TASK DIRECTIONS: Set out each line from the following listing that includes the word "render".
Start
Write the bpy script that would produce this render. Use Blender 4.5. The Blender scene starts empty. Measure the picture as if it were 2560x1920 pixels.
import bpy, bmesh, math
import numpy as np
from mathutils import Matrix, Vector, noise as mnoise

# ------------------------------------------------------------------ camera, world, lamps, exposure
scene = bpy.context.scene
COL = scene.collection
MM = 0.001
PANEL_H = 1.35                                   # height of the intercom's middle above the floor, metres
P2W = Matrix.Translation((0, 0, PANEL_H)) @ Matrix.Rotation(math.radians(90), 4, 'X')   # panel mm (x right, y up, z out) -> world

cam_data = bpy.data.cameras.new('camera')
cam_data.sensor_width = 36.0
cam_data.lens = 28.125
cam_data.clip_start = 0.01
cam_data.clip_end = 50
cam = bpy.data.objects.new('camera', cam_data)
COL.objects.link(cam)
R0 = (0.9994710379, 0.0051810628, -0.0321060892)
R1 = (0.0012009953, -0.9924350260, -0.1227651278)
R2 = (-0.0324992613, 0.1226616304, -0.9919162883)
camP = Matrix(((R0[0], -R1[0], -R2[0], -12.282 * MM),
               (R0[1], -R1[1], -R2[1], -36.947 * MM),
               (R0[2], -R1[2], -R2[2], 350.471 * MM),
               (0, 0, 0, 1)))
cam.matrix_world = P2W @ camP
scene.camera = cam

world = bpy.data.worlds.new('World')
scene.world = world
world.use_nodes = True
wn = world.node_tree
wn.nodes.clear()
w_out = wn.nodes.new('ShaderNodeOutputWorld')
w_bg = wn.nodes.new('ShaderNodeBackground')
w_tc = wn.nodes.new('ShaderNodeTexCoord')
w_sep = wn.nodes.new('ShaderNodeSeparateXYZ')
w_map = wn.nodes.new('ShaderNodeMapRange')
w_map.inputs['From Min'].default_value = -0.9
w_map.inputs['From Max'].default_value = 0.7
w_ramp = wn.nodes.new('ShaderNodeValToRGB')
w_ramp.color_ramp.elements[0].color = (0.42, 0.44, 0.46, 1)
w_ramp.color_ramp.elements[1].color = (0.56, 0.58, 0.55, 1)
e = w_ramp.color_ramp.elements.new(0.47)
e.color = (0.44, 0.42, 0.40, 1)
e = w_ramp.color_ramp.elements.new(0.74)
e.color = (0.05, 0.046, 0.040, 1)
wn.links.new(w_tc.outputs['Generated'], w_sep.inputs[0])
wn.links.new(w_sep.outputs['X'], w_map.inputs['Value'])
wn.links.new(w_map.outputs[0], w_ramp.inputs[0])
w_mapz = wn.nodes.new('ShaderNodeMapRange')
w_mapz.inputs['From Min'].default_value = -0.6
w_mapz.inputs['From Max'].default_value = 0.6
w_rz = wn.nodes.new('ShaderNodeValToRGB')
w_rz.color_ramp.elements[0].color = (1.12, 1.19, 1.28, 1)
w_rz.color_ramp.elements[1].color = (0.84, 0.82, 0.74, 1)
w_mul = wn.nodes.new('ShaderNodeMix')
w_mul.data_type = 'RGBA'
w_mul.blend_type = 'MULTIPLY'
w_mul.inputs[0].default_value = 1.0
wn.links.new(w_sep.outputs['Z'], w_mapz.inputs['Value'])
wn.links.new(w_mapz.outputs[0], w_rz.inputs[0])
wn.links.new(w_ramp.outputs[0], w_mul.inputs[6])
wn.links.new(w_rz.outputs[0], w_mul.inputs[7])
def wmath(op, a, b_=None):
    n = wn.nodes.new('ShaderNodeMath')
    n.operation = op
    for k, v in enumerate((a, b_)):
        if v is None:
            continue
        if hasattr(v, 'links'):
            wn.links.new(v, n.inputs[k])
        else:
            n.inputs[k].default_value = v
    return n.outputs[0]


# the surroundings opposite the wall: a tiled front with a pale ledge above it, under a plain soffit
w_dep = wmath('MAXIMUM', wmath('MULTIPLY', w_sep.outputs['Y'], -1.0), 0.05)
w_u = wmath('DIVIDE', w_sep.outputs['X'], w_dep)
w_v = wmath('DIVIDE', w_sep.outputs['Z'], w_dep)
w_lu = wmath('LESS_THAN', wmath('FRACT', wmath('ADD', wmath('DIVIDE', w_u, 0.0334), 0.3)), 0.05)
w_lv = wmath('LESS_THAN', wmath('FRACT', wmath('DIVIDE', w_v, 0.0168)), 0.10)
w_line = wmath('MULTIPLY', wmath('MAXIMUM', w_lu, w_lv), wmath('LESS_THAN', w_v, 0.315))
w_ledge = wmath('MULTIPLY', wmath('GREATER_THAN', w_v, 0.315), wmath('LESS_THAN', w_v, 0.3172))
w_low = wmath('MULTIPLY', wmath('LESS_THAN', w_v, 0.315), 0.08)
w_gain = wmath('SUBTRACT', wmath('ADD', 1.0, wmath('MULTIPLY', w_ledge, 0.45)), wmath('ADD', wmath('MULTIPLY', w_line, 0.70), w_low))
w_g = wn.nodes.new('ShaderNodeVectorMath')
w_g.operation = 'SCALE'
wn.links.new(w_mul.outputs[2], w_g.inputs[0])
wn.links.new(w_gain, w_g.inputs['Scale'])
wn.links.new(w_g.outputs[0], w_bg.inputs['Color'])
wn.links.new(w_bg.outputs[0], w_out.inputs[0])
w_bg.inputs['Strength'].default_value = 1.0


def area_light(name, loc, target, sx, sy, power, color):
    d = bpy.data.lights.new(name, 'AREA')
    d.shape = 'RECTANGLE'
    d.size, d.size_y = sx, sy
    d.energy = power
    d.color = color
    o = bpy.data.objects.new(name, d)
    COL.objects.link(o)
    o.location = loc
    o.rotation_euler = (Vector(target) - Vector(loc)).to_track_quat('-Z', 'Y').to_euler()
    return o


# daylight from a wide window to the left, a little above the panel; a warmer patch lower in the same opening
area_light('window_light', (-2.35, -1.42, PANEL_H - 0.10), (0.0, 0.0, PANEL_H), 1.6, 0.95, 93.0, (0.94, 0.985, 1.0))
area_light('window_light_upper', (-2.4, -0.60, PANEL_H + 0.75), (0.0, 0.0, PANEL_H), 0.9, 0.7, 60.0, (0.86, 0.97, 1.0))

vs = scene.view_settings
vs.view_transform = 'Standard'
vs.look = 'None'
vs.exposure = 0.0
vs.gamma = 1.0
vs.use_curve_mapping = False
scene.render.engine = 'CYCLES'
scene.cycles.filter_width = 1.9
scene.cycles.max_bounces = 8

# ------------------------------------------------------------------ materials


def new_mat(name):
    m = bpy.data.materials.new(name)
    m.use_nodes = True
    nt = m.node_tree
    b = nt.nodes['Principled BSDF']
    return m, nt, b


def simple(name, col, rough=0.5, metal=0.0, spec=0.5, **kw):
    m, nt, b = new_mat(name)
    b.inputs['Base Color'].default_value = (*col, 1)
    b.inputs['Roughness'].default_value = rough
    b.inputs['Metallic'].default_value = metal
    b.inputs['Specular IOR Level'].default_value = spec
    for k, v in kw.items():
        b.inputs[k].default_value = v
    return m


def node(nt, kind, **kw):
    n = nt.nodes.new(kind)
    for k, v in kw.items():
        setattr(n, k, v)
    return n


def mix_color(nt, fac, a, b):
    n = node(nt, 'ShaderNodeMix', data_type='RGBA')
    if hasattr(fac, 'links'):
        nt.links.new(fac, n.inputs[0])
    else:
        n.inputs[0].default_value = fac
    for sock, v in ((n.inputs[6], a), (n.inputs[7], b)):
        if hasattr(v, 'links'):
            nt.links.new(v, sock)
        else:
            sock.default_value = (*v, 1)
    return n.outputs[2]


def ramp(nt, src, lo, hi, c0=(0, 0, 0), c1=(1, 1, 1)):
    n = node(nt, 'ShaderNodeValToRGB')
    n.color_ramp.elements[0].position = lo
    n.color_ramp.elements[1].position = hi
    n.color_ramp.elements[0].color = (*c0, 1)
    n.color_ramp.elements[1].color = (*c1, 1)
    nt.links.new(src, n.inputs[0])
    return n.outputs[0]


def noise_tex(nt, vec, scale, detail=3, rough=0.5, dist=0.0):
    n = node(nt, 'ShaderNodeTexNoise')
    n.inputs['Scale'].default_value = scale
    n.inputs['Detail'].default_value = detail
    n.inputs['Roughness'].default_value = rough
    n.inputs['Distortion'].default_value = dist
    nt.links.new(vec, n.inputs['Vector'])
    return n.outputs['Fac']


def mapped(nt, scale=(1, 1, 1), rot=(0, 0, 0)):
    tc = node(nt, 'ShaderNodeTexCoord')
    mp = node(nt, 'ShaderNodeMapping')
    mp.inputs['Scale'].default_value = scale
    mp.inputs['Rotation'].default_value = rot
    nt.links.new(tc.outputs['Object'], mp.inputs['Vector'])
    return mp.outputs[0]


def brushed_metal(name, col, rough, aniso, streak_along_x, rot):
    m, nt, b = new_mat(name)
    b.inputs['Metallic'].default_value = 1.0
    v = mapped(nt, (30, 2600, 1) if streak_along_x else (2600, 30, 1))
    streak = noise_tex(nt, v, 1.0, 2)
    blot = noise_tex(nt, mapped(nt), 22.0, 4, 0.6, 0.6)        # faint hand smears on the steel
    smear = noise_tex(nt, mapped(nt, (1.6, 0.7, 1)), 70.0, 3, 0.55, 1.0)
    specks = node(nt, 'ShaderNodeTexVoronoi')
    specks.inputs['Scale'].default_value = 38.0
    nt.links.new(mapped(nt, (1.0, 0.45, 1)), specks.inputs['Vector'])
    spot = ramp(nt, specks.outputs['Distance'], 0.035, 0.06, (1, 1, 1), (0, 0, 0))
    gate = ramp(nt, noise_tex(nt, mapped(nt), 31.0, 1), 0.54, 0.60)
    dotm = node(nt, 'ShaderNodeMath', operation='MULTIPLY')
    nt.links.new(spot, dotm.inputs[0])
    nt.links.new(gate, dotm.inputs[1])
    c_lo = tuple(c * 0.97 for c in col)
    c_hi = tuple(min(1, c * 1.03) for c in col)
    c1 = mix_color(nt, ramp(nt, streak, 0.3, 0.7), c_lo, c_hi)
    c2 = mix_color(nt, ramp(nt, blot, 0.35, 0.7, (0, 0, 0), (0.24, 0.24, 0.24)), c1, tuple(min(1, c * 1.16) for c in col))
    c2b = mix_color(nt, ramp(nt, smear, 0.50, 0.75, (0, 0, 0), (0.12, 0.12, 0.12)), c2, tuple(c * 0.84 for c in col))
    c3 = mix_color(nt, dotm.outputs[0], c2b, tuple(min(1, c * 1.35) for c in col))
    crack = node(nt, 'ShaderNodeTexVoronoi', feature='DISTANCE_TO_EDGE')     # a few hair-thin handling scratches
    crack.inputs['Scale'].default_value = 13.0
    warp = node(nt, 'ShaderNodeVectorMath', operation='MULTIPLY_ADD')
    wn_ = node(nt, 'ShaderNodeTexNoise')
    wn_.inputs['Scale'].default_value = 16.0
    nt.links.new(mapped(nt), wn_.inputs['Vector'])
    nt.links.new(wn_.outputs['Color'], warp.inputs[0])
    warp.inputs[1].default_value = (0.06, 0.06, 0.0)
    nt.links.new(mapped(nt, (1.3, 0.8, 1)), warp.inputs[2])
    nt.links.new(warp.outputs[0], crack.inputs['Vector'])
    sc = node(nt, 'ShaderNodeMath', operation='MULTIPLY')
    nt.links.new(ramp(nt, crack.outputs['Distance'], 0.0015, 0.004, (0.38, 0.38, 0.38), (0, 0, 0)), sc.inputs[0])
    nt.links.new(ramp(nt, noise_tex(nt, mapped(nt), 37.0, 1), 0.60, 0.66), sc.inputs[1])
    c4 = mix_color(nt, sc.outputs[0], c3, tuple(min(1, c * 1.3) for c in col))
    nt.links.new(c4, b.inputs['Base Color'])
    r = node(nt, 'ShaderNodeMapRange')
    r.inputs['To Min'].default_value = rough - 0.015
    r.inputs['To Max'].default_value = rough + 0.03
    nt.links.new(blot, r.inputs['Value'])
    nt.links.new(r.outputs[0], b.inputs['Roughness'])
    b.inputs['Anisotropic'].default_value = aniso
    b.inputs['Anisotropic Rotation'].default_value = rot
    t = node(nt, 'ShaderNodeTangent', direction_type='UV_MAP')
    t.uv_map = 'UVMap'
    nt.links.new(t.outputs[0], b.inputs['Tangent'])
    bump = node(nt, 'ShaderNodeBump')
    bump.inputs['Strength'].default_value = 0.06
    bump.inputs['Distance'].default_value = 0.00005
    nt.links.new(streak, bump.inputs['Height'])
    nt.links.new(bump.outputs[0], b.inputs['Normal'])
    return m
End
FINISHED ANSWER:
Write the bpy script that would produce this render. Use Blender 4.5. The Blender scene starts empty. Measure the picture as if it were 2560x1920 pixels.
scene.render.engine = 'CYCLES'